Saturday, February 20, 2016

Must Read British Bronze Age Life

British Bronze Age Life


http://www.mustfarm.com/wp/wp-content/uploads/MustRead-June2012.pdf
http://www.mustfarm.com/bronze-age-river/discoveries/

http://www.mustfarm.com/bronze-age-river/archaeology/
http://www.mustfarm.com/bronze-age-river/more/

Bronze Age textiles and boats in Britain along the shore.  This was before the cod were fished out. The Channel was full of cod.  Big cod came up into shallow water in the winter. Britons have been fishing the Channel for a long time.

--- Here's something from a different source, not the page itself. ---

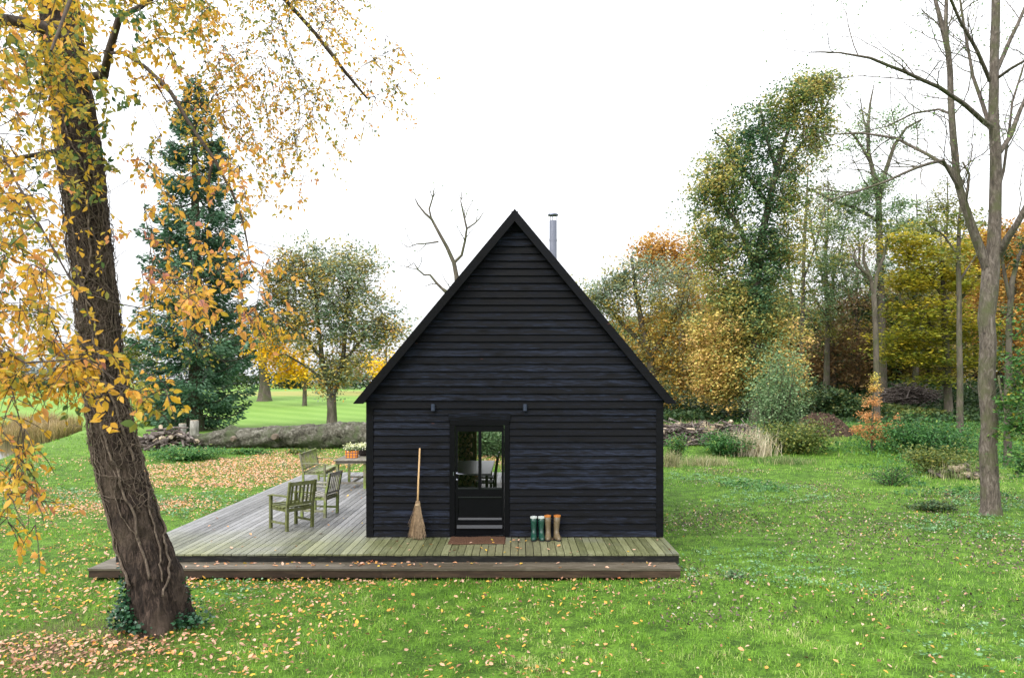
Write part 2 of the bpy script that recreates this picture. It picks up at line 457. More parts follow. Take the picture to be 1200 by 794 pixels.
# overcast sky: three times as bright overhead as at the horizon
tcw = nt.nodes.new('ShaderNodeTexCoord'); spw = nt.nodes.new('ShaderNodeSeparateXYZ'); nt.links.new(tcw.outputs['Generated'], spw.inputs[0])
mrw = nt.nodes.new('ShaderNodeMapRange'); nt.links.new(spw.outputs[2], mrw.inputs[0]); mrw.inputs[1].default_value = 0; mrw.inputs[2].default_value = 1; mrw.inputs[3].default_value = .47; mrw.inputs[4].default_value = 1.42
nzw = nt.nodes.new('ShaderNodeTexNoise'); nzw.inputs['Scale'].default_value = 2.2; nzw.inputs['Detail'].default_value = 4; nt.links.new(tcw.outputs['Generated'], nzw.inputs['Vector'])
nmw = nt.nodes.new('ShaderNodeMapRange'); nt.links.new(nzw.outputs['Fac'], nmw.inputs[0]); nmw.inputs[3].default_value = .94; nmw.inputs[4].default_value = 1.08
mmw = nt.nodes.new('ShaderNodeMath'); mmw.operation = 'MULTIPLY'; nt.links.new(mrw.outputs[0], mmw.inputs[0]); nt.links.new(nmw.outputs[0], mmw.inputs[1])
vmw = nt.nodes.new('ShaderNodeVectorMath'); vmw.operation = 'SCALE'; nt.links.new(mx.outputs[2], vmw.inputs[0]); nt.links.new(mmw.outputs[0], vmw.inputs['Scale'])
nt.links.new(vmw.outputs[0], bg.inputs[0]); bg.inputs[1].default_value = .12
nt.links.new(bg.outputs[0], wo.inputs[0])
sl = bpy.data.lights.new('sun', 'SUN'); sl.energy = 1.5; sl.angle = math.radians(28); sl.color = (1, .97, .92)
so = bpy.data.objects.new('sun', sl); C.objects.link(so)
# sun from high behind the camera's left shoulder, very soft
so.rotation_euler = (math.radians(90) - SUN_EL, 0, math.radians(-40))

# ================================================================== camera
cam = bpy.data.cameras.new('camera'); co = bpy.data.objects.new('camera', cam); C.objects.link(co)
co.location = (0, 0, CAMZ); co.rotation_euler = (math.radians(90), 0, 0)
cam.sensor_width = 36; cam.lens = F / 1200 * 36
cam.shift_x = -8 / 1200; cam.shift_y = 51 / 1200
cam.clip_start = .1; cam.clip_end = 6000
cam.dof.use_dof = True; cam.dof.focus_distance = 12.6; cam.dof.aperture_fstop = 3.2
sc = bpy.context.scene; sc.camera = co
sc.view_settings.view_transform = 'Standard'; sc.view_settings.look = 'None'; sc.view_settings.gamma = 1
sc.view_settings.exposure = 1.3
sc.cycles.max_bounces = 6; sc.cycles.transparent_max_bounces = 12; sc.cycles.diffuse_bounces = 4
sc.cycles.use_denoising = True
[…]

Britons had wool and they had bronze.  This is where I would look for earliest English knitting. 

3 comments:

Liz Pearson said...

Indeed, on a watery site like this woolly fibres might survive. Waterlogged plant material survives really well (I work on this type of material), so why not wool?

Jane Cobb said...

So, when you find that mythical knitted fabric do let us know. Until you do, then all of your claims about how and when knitting originated are nothing more than conjecture. Someone who claims to be a scientist should know that, yet you repeatedly make all sorts of wild claims without evidence and expect everyone to believe you without question.

Aaron said...

I looked at hand knitting in 1999, and thought there must be a better way, so I looked and looked and sure enough there was knitting sheaths.

I looked at hand spinning circa 2005, and thought there must be a better way, and sure enough there was differential rotation speed as hinted at by Alden Amos.

In my world, one must look, before one finds (or rediscovers) appropriate technology. When I have visited archeological sites, I find them looking for the tools that modern hobby knitters and hobby spinners use, rather than the tools that would be preferred by professional workers paid piecework.

That is, the professional is looking for high productivity and ergonomics at a minimum capital cost, while the hobbyist seeks ease of use, versatility, and an attractive design. Thus, the modern hobbyist and the traditional professional have different tool kits. If an archaeologist looks for modern hobby tools, they are not likely to find them even if those crafts were being actively pursued.

At least part of my search for old tools is a search for tools that I can use to produce better textiles. I know what tools are available in the modern commercial market, and I want better.

I have been making knitting sheaths for 10 years and I have made hundreds. However, I am still tweaking the designs and coming up with tools that do one particular thing better, faster, easier.